In the Ad Tech space is especially tricky to find engineers with the experience in the field. Sometimes you need to look overseas, not because of the money you can save, but for expanding your options.

Reducing development costs up to 10x times, and finding geniuses programmers living in remote villages is tempting. It doesn’t come free: if you never worked with a remote engineer, there are factors you need to consider.

The first factor is communication. There should be a tacit agreement that both parties will always be available. It doesn’t mean you need your team in a specific timezone; it means that someone in the group, a tech lead, a project manager, should be responsible for staying at the top of everything.

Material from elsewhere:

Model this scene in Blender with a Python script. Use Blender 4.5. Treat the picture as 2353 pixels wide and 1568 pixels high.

The second factor is coordination. You can use tools like JIRA or Trello to organize the work. It would help if you also have clear requirements (users stories or product design documents), and a prioritized backlog. There should be no doubt about what’s next on the plate, by the time the remote team starts to work.

The third factor is deadlines. You can ask for estimates, but you are ultimately responsible for setting the deadlines. I can’t stress this enough: you own deadlines, the person in charge of the engineering team, the client, that’s you.

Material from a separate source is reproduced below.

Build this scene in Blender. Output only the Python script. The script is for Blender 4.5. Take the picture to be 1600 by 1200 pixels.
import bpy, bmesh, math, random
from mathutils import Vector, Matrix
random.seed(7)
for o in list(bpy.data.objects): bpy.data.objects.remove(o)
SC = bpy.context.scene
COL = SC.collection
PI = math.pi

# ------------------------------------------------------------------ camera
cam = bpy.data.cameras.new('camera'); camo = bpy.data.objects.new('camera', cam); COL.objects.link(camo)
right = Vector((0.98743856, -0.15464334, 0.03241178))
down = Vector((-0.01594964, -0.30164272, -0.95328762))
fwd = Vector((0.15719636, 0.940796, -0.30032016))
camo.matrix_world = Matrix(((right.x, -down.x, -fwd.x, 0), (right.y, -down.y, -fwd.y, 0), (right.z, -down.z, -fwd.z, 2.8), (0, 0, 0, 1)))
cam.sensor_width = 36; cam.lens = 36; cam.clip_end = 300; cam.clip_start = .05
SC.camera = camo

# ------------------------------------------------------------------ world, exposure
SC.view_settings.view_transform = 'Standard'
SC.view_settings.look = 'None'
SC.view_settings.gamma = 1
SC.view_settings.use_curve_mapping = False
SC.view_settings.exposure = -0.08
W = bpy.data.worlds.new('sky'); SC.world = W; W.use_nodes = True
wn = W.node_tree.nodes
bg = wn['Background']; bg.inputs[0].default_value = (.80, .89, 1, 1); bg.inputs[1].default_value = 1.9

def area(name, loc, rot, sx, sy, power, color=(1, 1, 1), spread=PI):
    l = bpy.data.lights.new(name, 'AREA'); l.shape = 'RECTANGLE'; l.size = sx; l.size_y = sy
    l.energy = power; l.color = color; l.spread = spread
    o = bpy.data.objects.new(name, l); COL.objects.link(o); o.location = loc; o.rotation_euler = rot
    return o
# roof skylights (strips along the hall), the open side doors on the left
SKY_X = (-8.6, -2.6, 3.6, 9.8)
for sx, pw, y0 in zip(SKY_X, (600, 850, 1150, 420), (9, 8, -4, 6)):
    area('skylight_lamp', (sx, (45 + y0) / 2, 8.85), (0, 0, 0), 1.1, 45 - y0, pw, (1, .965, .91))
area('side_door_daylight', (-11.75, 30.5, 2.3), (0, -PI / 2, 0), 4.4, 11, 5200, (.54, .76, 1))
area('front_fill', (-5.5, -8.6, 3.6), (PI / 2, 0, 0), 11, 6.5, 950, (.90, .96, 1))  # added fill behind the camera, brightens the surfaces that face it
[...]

Deadlines define how much a project is going to cost. If your remote team doesn’t have deadlines, they won’t know what path to follow when bugs are found, blank spaces in requirements need to be filled, code needs to be shipped. They should know what decision to make, that will be in most favor to hit the deadline.

The last factor, but not least important: you. If you become the bottleneck, especially with remote teams working in opposite timezones, everything will be delayed until you respond that Slack message, or email.

If you hire a remote team with excellent communication skills, you create a solid plan with a clear deadline, you should be able to go on vacation and come back to contemplate real progress. Daily update meetings are important for removing blockers, but if the organized your remote team correctly, those meetings will become a formality.